Betts also ranks as a top-five outfielder overall since OAA was first tracked in 2016 (behind elite defenders Ender Inciarte, Lorenzo Cain and Billy Hamilton), with a +52 OAA total over that span. Bellinger has been worth +17 Outs Above Average since his debut -- an impressive total considering he's also played a lot of first base. He's been a solid positive every year and improved every year (+4 in 2017 to +6 in '18 to his +7 in '19).

Arm

Bellinger: 101.1 mph max tracked arm strength
Betts: 305-foot OF assist

Range might be the biggest part of outfield defense, but to be a true five-tool player, you need to do more than just track lots of balls down. You need the arm. Bellinger and Betts have the arm.

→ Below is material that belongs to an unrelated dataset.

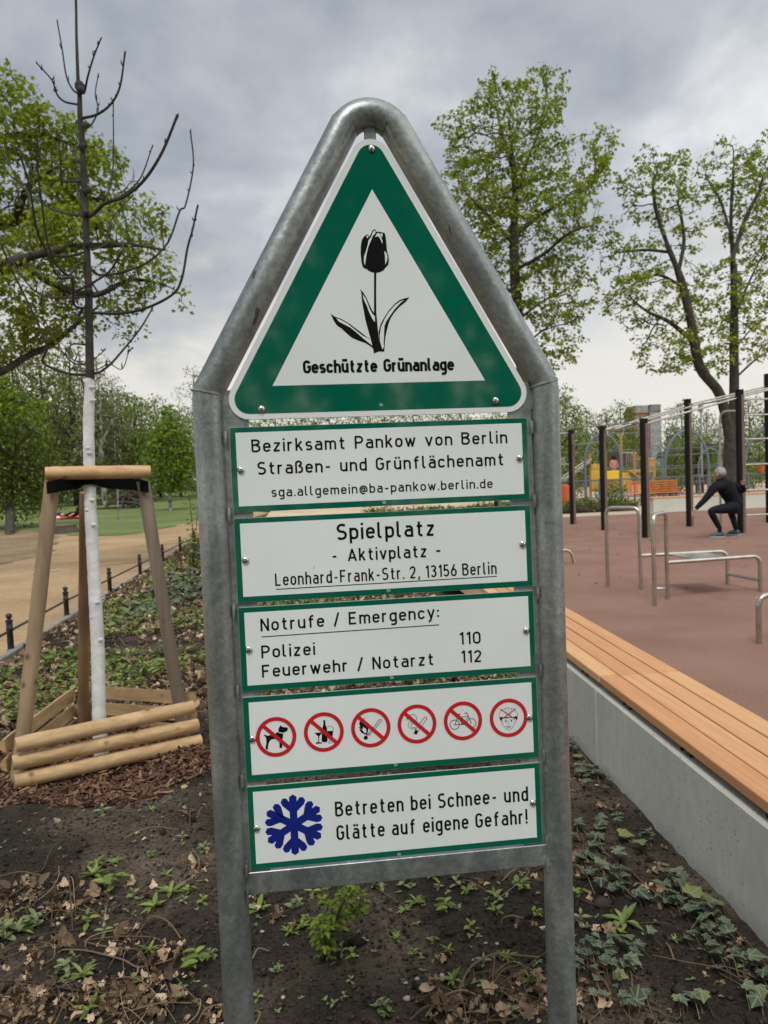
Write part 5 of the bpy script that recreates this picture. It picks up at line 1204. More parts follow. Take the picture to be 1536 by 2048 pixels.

Do you remember the mind-boggling throw Mookie made from the warning track to third base at The Trop to steal a triple from Avisaíl García? That throw was over 300 feet on the fly.

How about the double-play Bellinger created against the Mets at Dodger Stadium back in May? Also insane. That one was a 268-foot laser. Poor Carlos Gómez.

The point is, Bellinger and Betts can air it out. Bellinger broke triple digits on one throw last season, making him one of just 13 outfielders to make a 100-plus mph throw and one of two to track one at 101 (along with the Reds' Aristides Aquino). Betts can reach back for some mid- to high-90s arm strength, too. His max is 97.8 mph under Statcast tracking.

That's the last tool. Betts and Bellinger complete the checklist. They have the tools at their disposal, and they use them all. The Dodgers are lucky.